Aim of the exercise
Please transcribe the data below exactly. Leave the pictures out.
— Start of Data block —
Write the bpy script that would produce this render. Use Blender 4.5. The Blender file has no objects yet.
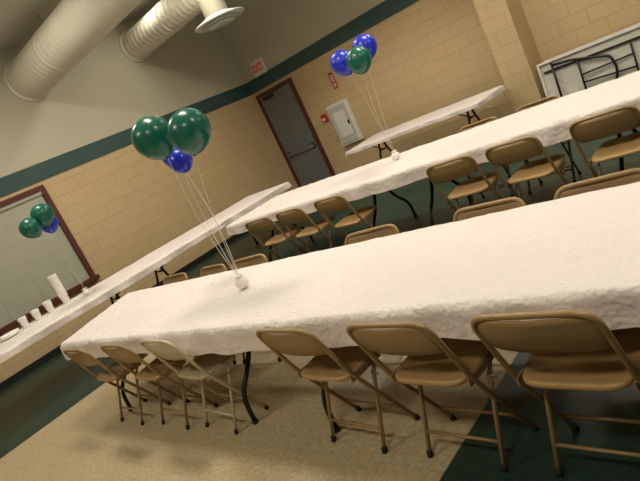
import bpy, math, random, numpy as np
from mathutils import Matrix, Vector, noise
random.seed(4)
COL=bpy.context.scene.collection
bpy.context.scene.view_settings.view_transform='Standard'
# ---------------------------------------------------------------- materials
def lin(c):
    return tuple(((v/255.)/12.92 if v/255.<=.04045 else ((v/255.+.055)/1.055)**2.4) for v in c)+(1,)
def mat(name,rgb,rough=.6,metal=0,nscale=0,namp=.1,bump=0,bscale=50,coat=0,detail=3,spec=.5):
    m=bpy.data.materials.new(name);m.use_nodes=True;nt=m.node_tree;N=nt.nodes;Lk=nt.links
    b=N['Principled BSDF'];c=lin(rgb);b.inputs['Base Color'].default_value=c
    b.inputs['Roughness'].default_value=rough;b.inputs['Metallic'].default_value=metal
    b.inputs['Coat Weight'].default_value=coat
    b.inputs['Specular IOR Level'].default_value=spec
    tc=N.new('ShaderNodeTexCoord')
    if nscale:
        n=N.new('ShaderNodeTexNoise');n.inputs['Scale'].default_value=nscale;n.inputs['Detail'].default_value=detail
        Lk.new(tc.outputs['Object'],n.inputs['Vector'])
        mx=N.new('ShaderNodeMix');mx.data_type='RGBA'
        mx.inputs[6].default_value=tuple(v*(1-namp) for v in c[:3])+(1,)
        mx.inputs[7].default_value=tuple(min(1,v*(1+namp)) for v in c[:3])+(1,)
        Lk.new(n.outputs['Fac'],mx.inputs[0]);Lk.new(mx.outputs[2],b.inputs['Base Color'])
    if bump:
        n2=N.new('ShaderNodeTexNoise');n2.inputs['Scale'].default_value=bscale;n2.inputs['Detail'].default_value=4
        Lk.new(tc.outputs['Object'],n2.inputs['Vector'])
        bp=N.new('ShaderNodeBump');bp.inputs['Strength'].default_value=bump;bp.inputs['Distance'].default_value=.01
        Lk.new(n2.outputs['Fac'],bp.inputs['Height']);Lk.new(bp.outputs[0],b.inputs['Normal'])
    return m
def emis(name,rgb,s):
    m=bpy.data.materials.new(name);m.use_nodes=True;b=m.node_tree.nodes['Principled BSDF']
    b.inputs['Base Color'].default_value=lin(rgb);b.inputs['Emission Color'].default_value=lin(rgb);b.inputs['Emission Strength'].default_value=s
    return m
M_chair=mat('chair_paint',(152,126,86),.4,.2,8,.08,.05,200)
M_seat=mat('chair_seat',(178,146,98),.42,.12,8,.08,.05,200)
M_chairL=mat('chair_paint_light',(196,184,158),.4,.15,8,.06)
M_seatL=mat('chair_seat_light',(186,170,136),.42,.1,8,.06)
M_rub=mat('rubber',(30,28,26),.8)
def clothmat():
    m=mat('tablecloth_white',(230,222,220),.6,0,3,.03);nt=m.node_tree;N=nt.nodes;K=nt.links;b=N['Principled BSDF']
    tc=N.new('ShaderNodeTexCoord')
    v=N.new('ShaderNodeTexVoronoi');v.inputs['Scale'].default_value=38;K.new(tc.outputs['Object'],v.inputs['Vector'])
    mp=N.new('ShaderNodeMapping');mp.inputs['Scale'].default_value=(1,1.7,1);mp.inputs['Rotation'].default_value=(0,0,.3);K.new(tc.outputs['Object'],mp.inputs[0])
    n=N.new('ShaderNodeTexNoise');n.inputs['Scale'].default_value=9;n.inputs['Detail'].default_value=5;n.inputs['Distortion'].default_value=1.6;K.new(mp.outputs[0],n.inputs['Vector'])
    b1=N.new('ShaderNodeBump');b1.inputs['Strength'].default_value=.45;b1.inputs['Distance'].default_value=.03;K.new(n.outputs['Fac'],b1.inputs['Height'])
    b2=N.new('ShaderNodeBump');b2.inputs['Strength'].default_value=.5;b2.inputs['Distance'].default_value=.008;K.new(v.outputs['Distance'],b2.inputs['Height']);K.new(b1.outputs[0],b2.inputs['Normal'])
    K.new(b2.outputs[0],b.inputs['Normal']);return m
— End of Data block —
Output for this task
Write the bpy script that would produce this render. Use Blender 4.5. The Blender file has no objects yet.
import bpy, math, random, numpy as np
from mathutils import Matrix, Vector, noise
random.seed(4)
COL=bpy.context.scene.collection
bpy.context.scene.view_settings.view_transform='Standard'
# ---------------------------------------------------------------- materials
def lin(c):
    return tuple(((v/255.)/12.92 if v/255.<=.04045 else ((v/255.+.055)/1.055)**2.4) for v in c)+(1,)
def mat(name,rgb,rough=.6,metal=0,nscale=0,namp=.1,bump=0,bscale=50,coat=0,detail=3,spec=.5):
    m=bpy.data.materials.new(name);m.use_nodes=True;nt=m.node_tree;N=nt.nodes;Lk=nt.links
    b=N['Principled BSDF'];c=lin(rgb);b.inputs['Base Color'].default_value=c
    b.inputs['Roughness'].default_value=rough;b.inputs['Metallic'].default_value=metal
    b.inputs['Coat Weight'].default_value=coat
    b.inputs['Specular IOR Level'].default_value=spec
    tc=N.new('ShaderNodeTexCoord')
    if nscale:
        n=N.new('ShaderNodeTexNoise');n.inputs['Scale'].default_value=nscale;n.inputs['Detail'].default_value=detail
        Lk.new(tc.outputs['Object'],n.inputs['Vector'])
        mx=N.new('ShaderNodeMix');mx.data_type='RGBA'
        mx.inputs[6].default_value=tuple(v*(1-namp) for v in c[:3])+(1,)
        mx.inputs[7].default_value=tuple(min(1,v*(1+namp)) for v in c[:3])+(1,)
        Lk.new(n.outputs['Fac'],mx.inputs[0]);Lk.new(mx.outputs[2],b.inputs['Base Color'])
    if bump:
        n2=N.new('ShaderNodeTexNoise');n2.inputs['Scale'].default_value=bscale;n2.inputs['Detail'].default_value=4
        Lk.new(tc.outputs['Object'],n2.inputs['Vector'])
        bp=N.new('ShaderNodeBump');bp.inputs['Strength'].default_value=bump;bp.inputs['Distance'].default_value=.01
        Lk.new(n2.outputs['Fac'],bp.inputs['Height']);Lk.new(bp.outputs[0],b.inputs['Normal'])
    return m
def emis(name,rgb,s):
    m=bpy.data.materials.new(name);m.use_nodes=True;b=m.node_tree.nodes['Principled BSDF']
    b.inputs['Base Color'].default_value=lin(rgb);b.inputs['Emission Color'].default_value=lin(rgb);b.inputs['Emission Strength'].default_value=s
    return m
M_chair=mat('chair_paint',(152,126,86),.4,.2,8,.08,.05,200)
M_seat=mat('chair_seat',(178,146,98),.42,.12,8,.08,.05,200)
M_chairL=mat('chair_paint_light',(196,184,158),.4,.15,8,.06)
M_seatL=mat('chair_seat_light',(186,170,136),.42,.1,8,.06)
M_rub=mat('rubber',(30,28,26),.8)
def clothmat():
    m=mat('tablecloth_white',(230,222,220),.6,0,3,.03);nt=m.node_tree;N=nt.nodes;K=nt.links;b=N['Principled BSDF']
    tc=N.new('ShaderNodeTexCoord')
    v=N.new('ShaderNodeTexVoronoi');v.inputs['Scale'].default_value=38;K.new(tc.outputs['Object'],v.inputs['Vector'])
    mp=N.new('ShaderNodeMapping');mp.inputs['Scale'].default_value=(1,1.7,1);mp.inputs['Rotation'].default_value=(0,0,.3);K.new(tc.outputs['Object'],mp.inputs[0])
    n=N.new('ShaderNodeTexNoise');n.inputs['Scale'].default_value=9;n.inputs['Detail'].default_value=5;n.inputs['Distortion'].default_value=1.6;K.new(mp.outputs[0],n.inputs['Vector'])
    b1=N.new('ShaderNodeBump');b1.inputs['Strength'].default_value=.45;b1.inputs['Distance'].default_value=.03;K.new(n.outputs['Fac'],b1.inputs['Height'])
    b2=N.new('ShaderNodeBump');b2.inputs['Strength'].default_value=.5;b2.inputs['Distance'].default_value=.008;K.new(v.outputs['Distance'],b2.inputs['Height']);K.new(b1.outputs[0],b2.inputs['Normal'])
    K.new(b2.outputs[0],b.inputs['Normal']);return m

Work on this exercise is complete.